**Challenge**. In the records below, find each line containing the word "Write" and copy it.

** BEGIN Extracted records **

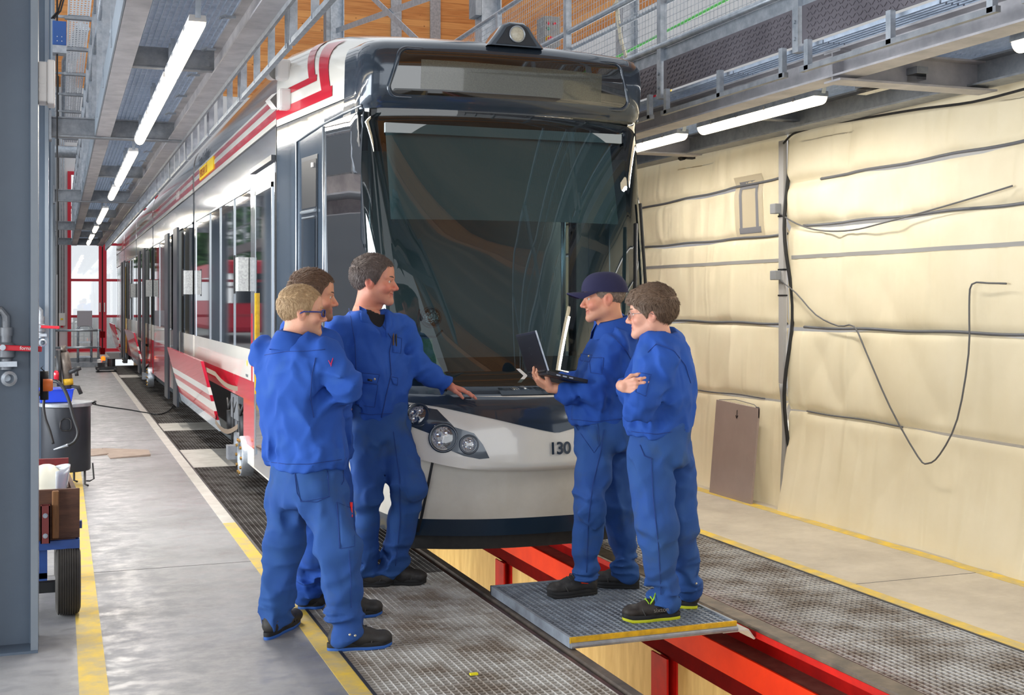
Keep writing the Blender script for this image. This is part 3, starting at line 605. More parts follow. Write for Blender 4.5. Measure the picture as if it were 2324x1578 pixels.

** END Extracted records **
** BEGIN Extracted records **

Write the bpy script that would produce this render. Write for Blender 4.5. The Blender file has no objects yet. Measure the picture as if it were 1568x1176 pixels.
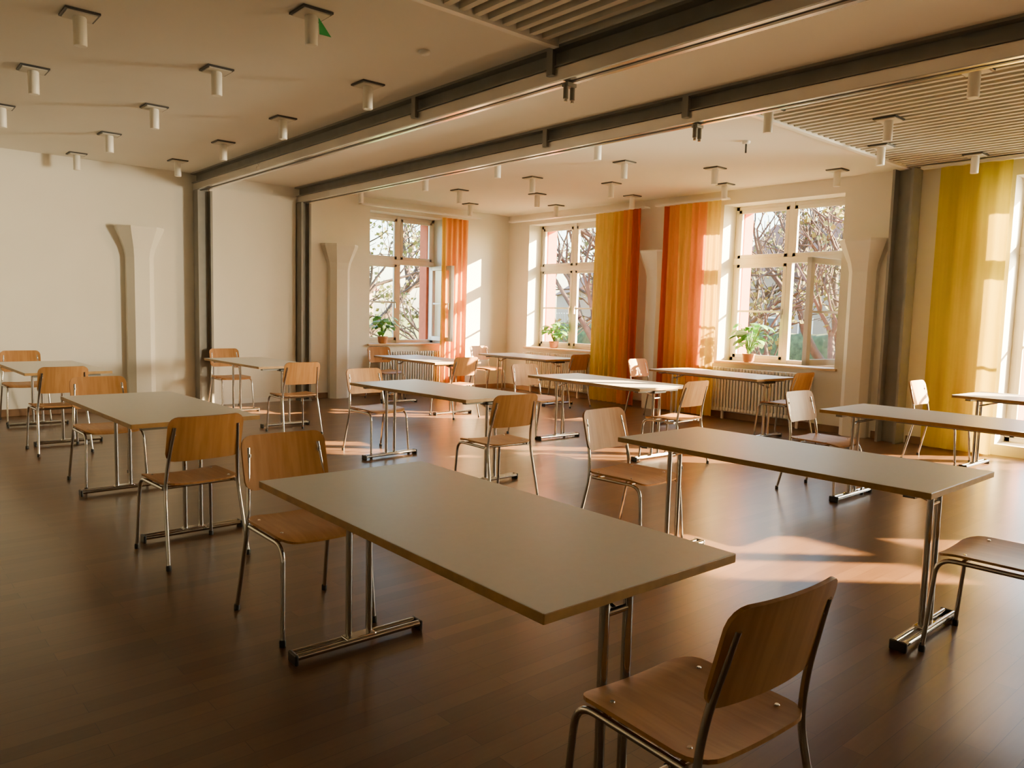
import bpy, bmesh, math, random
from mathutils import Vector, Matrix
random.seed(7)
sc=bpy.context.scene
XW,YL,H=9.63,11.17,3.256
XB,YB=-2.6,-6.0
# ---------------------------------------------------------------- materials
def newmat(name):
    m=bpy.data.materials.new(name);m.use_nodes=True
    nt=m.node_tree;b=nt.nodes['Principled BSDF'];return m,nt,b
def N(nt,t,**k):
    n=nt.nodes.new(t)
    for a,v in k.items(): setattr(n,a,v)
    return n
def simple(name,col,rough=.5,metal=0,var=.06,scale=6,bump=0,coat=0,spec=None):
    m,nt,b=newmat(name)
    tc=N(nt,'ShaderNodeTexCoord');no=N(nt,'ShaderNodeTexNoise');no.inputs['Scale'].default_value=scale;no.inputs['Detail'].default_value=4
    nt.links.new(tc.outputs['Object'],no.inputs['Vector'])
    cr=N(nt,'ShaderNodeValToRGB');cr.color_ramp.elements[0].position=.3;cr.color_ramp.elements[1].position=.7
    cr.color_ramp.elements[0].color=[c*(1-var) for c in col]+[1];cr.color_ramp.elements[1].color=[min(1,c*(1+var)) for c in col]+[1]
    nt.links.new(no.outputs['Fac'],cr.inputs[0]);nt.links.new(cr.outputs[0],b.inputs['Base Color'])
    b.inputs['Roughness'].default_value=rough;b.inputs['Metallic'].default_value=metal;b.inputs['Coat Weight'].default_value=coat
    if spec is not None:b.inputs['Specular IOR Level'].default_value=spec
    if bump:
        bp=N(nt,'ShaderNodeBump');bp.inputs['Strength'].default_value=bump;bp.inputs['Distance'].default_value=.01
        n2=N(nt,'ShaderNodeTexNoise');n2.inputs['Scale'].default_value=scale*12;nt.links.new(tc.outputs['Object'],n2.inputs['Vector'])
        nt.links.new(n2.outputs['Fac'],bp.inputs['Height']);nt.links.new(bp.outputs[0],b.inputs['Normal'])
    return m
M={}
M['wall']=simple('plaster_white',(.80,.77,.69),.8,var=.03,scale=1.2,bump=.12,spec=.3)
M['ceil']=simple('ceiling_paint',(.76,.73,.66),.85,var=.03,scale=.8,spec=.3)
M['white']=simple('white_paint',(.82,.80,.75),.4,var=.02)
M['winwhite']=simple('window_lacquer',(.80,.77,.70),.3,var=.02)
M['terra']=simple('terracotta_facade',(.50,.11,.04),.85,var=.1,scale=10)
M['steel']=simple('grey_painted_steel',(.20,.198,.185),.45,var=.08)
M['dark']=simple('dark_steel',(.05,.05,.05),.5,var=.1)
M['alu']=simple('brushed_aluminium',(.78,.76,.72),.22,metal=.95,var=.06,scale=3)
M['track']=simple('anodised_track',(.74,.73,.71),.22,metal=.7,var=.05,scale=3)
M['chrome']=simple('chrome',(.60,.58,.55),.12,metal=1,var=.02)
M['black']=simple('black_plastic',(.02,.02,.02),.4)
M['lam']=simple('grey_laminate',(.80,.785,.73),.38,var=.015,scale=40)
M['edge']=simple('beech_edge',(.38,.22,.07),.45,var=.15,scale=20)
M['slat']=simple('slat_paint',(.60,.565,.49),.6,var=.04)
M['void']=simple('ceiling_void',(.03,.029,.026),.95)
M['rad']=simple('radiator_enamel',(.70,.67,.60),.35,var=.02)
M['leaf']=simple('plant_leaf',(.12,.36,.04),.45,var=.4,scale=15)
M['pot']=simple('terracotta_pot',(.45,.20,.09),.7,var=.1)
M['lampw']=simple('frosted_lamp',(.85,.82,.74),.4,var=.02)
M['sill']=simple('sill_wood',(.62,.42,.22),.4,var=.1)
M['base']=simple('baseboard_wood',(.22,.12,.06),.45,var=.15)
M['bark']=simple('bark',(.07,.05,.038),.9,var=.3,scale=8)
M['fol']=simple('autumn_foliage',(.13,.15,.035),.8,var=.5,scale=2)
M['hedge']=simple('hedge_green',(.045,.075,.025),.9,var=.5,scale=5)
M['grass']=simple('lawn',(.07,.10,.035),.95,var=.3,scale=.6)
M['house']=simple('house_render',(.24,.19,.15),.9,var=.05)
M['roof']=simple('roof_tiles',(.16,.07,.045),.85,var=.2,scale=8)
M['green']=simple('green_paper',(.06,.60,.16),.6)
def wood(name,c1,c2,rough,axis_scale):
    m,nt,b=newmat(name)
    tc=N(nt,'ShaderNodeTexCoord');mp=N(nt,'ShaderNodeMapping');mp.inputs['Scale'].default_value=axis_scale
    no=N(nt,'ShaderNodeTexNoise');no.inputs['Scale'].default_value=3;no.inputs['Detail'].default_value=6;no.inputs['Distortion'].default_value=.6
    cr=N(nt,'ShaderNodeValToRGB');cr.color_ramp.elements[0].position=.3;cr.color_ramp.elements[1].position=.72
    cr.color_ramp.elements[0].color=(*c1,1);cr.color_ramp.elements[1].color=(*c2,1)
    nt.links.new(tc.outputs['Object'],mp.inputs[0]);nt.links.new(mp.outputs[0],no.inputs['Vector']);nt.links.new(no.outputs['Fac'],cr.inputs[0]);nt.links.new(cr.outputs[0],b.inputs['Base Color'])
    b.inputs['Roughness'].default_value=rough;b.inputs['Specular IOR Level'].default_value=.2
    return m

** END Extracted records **

**Solution to this problem**.
Keep writing the Blender script for this image. This is part 3, starting at line 605. More parts follow. Write for Blender 4.5. Measure the picture as if it were 2324x1578 pixels.
Write the bpy script that would produce this render. Write for Blender 4.5. The Blender file has no objects yet. Measure the picture as if it were 1568x1176 pixels.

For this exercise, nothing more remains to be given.